BRIEF: Go through the listing and set it down exactly, leaving out its pictures.

DATA SEGMENT:
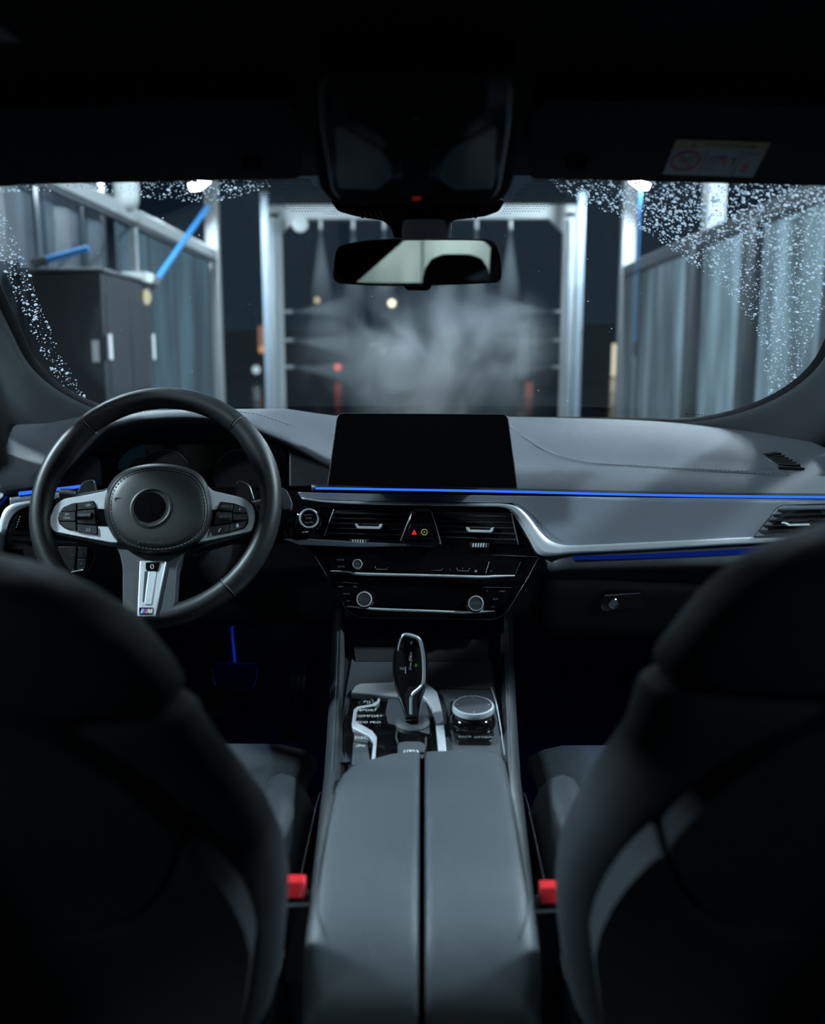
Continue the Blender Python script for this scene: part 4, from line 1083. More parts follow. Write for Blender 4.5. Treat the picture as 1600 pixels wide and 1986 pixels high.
# ---- radio and climate strips
TP = Pl(D(800, 1105, .004), (0, -1, .32))
chr_ = lambda top, bot, off: dsheet('chrome_line', top, bot, off, M['alu'], dash, nv=1, thick=.004)
chr_([(640,1106.5),(676,1107.5),(700,1110.5),(820,1113.5),(930,1116.5),(960,1115.5),(998,1115.5)], [(640,1108.5),(676,1111),(700,1116),(820,1118.5),(930,1121.5),(960,1120.5),(998,1118)], .010)
chr_([(672,1174.5),(700,1177),(740,1179.5),(840,1183),(900,1185.5),(935,1184.5),(959,1184.5)], [(672,1176.5),(700,1180),(740,1184.5),(840,1188),(900,1190.5),(935,1188.5),(959,1186.5)], .010)
def btn(pts, off=.0055, r_=2, name='panel_button', par=None): return dplate(name, rp(pts, r_), off, .006, M['gloss'], par or dash, bevel=.0006)
def dtext(s_, x, y, hpx, par, mat=None, off=.0062):
    p = D(x, y, off); return text('lettering', s_, p, (0,-1,.32), hpx/F*1.5*.72, mat or M['printdim'], par)
b1 = btn([(634,1080),(680,1081),(684,1104),(644,1103)]); dtext('MODE', 660, 1086, 5, b1); dtext('BAND', 662, 1099, 5, b1)
for i, x in enumerate((740, 793, 846, 898)):
    b1 = btn([(x-24,1094),(x+24,1095.5),(x+22,1111),(x-22,1109.5)])
    tube('button_edge', [D(x+dx, y, .0065) for dx, y in ((-13,1098+i),(-10,1104+i),(10,1104.5+i),(13,1099+i))], .0005, M['printdim'], b1, seg=4)
    dtext(str(i*2+1), x-1, 1101+i*.8, 5, b1)
    if i < 3: dtext(str(i*2+2), x+27, 1103+i, 4, dash)
b1 = btn([(950,1088),(1010,1088),(999,1112),(943,1113)]); dtext('<', 953, 1108, 6, b1)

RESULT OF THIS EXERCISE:
Continue the Blender Python script for this scene: part 4, from line 1083. More parts follow. Write for Blender 4.5. Treat the picture as 1600 pixels wide and 1986 pixels high.
# ---- radio and climate strips
TP = Pl(D(800, 1105, .004), (0, -1, .32))
chr_ = lambda top, bot, off: dsheet('chrome_line', top, bot, off, M['alu'], dash, nv=1, thick=.004)
chr_([(640,1106.5),(676,1107.5),(700,1110.5),(820,1113.5),(930,1116.5),(960,1115.5),(998,1115.5)], [(640,1108.5),(676,1111),(700,1116),(820,1118.5),(930,1121.5),(960,1120.5),(998,1118)], .010)
chr_([(672,1174.5),(700,1177),(740,1179.5),(840,1183),(900,1185.5),(935,1184.5),(959,1184.5)], [(672,1176.5),(700,1180),(740,1184.5),(840,1188),(900,1190.5),(935,1188.5),(959,1186.5)], .010)
def btn(pts, off=.0055, r_=2, name='panel_button', par=None): return dplate(name, rp(pts, r_), off, .006, M['gloss'], par or dash, bevel=.0006)
def dtext(s_, x, y, hpx, par, mat=None, off=.0062):
    p = D(x, y, off); return text('lettering', s_, p, (0,-1,.32), hpx/F*1.5*.72, mat or M['printdim'], par)
b1 = btn([(634,1080),(680,1081),(684,1104),(644,1103)]); dtext('MODE', 660, 1086, 5, b1); dtext('BAND', 662, 1099, 5, b1)
for i, x in enumerate((740, 793, 846, 898)):
    b1 = btn([(x-24,1094),(x+24,1095.5),(x+22,1111),(x-22,1109.5)])
    tube('button_edge', [D(x+dx, y, .0065) for dx, y in ((-13,1098+i),(-10,1104+i),(10,1104.5+i),(13,1099+i))], .0005, M['printdim'], b1, seg=4)
    dtext(str(i*2+1), x-1, 1101+i*.8, 5, b1)
    if i < 3: dtext(str(i*2+2), x+27, 1103+i, 4, dash)
b1 = btn([(950,1088),(1010,1088),(999,1112),(943,1113)]); dtext('<', 953, 1108, 6, b1)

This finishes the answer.